The Narrow Road to the Deep North by Richard Flanagan

Shortlisted

Large flower on book cover of The Narrow Road to the Deep North by Richard Flanagan

JUDGES' COMMENTS

In its portrayal of the experience of the World War II prisoners who built the Thai-Burma railway, The Narrow Road to the Deep North gives new voice to a generation of Australian men who went to war, endured, returned – and who continued to remain silent on so much of what they had seen and felt. Through the doctor-soldier Dorrigo Evans, whose personal failings sit uncomfortably with his heroic efforts on behalf of the war’s hurt and dying, the novel moves fluidly between the grind and pain and death on The Line, and the decades of personal reckoning that follow.

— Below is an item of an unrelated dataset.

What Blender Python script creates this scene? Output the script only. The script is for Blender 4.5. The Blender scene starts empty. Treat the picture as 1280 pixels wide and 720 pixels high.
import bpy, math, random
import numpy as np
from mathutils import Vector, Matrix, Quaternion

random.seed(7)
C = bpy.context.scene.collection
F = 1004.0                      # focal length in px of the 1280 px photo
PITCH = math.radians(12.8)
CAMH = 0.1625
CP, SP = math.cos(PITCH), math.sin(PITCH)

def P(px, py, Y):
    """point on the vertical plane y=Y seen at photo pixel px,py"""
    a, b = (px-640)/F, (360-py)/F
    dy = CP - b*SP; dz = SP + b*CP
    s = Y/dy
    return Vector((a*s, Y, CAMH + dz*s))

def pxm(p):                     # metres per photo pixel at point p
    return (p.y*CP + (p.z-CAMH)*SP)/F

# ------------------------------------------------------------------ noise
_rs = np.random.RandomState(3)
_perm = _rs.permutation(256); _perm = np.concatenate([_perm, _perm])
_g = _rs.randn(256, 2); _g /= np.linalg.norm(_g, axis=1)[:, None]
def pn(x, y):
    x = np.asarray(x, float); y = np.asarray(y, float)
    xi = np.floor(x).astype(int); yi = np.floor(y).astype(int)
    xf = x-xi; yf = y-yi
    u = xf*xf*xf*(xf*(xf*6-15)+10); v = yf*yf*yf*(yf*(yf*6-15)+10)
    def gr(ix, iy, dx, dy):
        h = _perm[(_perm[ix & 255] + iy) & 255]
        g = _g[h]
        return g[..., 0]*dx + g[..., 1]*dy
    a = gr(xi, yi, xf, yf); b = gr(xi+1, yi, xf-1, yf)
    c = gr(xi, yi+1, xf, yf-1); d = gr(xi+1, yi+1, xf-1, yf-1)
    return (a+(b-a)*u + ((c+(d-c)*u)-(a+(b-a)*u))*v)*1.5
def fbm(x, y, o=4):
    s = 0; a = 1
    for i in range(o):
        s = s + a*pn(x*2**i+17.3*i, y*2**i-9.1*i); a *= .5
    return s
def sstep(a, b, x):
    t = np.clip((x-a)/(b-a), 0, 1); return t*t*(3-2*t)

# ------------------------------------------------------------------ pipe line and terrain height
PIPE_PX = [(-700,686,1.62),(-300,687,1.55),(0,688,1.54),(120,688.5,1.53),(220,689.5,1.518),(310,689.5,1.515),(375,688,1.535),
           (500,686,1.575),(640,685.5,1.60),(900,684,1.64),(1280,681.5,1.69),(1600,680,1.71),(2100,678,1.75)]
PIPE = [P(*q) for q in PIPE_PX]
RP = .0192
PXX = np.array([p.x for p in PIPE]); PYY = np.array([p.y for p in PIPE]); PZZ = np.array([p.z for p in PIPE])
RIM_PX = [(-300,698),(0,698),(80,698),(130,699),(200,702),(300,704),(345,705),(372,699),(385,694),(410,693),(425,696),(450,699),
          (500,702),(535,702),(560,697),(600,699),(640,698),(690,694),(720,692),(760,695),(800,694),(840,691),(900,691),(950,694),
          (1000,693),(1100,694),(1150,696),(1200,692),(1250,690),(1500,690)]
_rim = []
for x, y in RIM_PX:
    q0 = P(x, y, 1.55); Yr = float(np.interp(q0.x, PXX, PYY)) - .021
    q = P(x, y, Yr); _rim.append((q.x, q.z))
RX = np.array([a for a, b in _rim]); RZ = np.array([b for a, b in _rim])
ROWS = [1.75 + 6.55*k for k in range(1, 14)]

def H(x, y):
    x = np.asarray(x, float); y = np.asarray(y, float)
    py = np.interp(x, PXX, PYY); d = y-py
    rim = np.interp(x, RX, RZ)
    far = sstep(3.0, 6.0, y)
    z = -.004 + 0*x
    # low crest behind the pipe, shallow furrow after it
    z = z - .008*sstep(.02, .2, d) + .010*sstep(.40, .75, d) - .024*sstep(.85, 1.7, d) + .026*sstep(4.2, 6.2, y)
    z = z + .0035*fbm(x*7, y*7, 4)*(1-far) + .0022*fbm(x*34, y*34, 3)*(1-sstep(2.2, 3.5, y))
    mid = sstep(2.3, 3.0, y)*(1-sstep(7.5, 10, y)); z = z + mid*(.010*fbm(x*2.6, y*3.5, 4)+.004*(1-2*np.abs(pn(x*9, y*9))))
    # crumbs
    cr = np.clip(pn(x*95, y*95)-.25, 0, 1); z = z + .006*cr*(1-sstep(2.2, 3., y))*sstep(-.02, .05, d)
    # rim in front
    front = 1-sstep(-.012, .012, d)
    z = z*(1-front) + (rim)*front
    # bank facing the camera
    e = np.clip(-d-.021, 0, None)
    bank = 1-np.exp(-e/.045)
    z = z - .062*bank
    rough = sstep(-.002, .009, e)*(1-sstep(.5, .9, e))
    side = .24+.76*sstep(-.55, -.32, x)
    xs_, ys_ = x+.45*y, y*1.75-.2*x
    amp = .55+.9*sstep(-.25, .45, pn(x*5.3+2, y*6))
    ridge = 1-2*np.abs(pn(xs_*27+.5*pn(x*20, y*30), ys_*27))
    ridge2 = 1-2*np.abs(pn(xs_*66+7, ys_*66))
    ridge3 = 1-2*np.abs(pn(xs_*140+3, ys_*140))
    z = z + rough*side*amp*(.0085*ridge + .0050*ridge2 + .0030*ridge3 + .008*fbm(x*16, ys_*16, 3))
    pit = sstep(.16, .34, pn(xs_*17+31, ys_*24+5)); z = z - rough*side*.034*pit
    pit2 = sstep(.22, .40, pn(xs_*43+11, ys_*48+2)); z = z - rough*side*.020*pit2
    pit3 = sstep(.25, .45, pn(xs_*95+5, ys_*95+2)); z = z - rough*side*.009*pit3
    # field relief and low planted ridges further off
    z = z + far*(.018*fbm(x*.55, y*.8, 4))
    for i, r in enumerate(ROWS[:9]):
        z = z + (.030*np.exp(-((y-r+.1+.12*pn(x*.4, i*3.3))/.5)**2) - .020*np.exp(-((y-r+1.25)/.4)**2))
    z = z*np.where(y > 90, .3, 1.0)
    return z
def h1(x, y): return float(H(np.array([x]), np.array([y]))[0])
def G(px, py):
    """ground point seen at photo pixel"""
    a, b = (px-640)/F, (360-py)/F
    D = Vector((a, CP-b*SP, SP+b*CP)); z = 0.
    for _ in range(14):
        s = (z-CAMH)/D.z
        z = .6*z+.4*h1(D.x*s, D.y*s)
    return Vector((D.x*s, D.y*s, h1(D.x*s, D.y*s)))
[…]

This might be taken as a novel on the devastation of war, whose catalogue of horrors requires bounding with literary ironies such as the title, borrowed from the haiku by Matsuo Basho – a classic rendering of travels in 17th century Japan, written by a poet in pursuit of a simple existence and spiritual enlightenment. There is irony, too, in the use of haiku to situate and comment on the character of an otherwise brutal Japanese protagonist. But as the novel earns admiration for its literary qualities, it also offers something more, honouring the men and women of a generation, movingly drawing the contours and hues of a cloud that for many would never lift.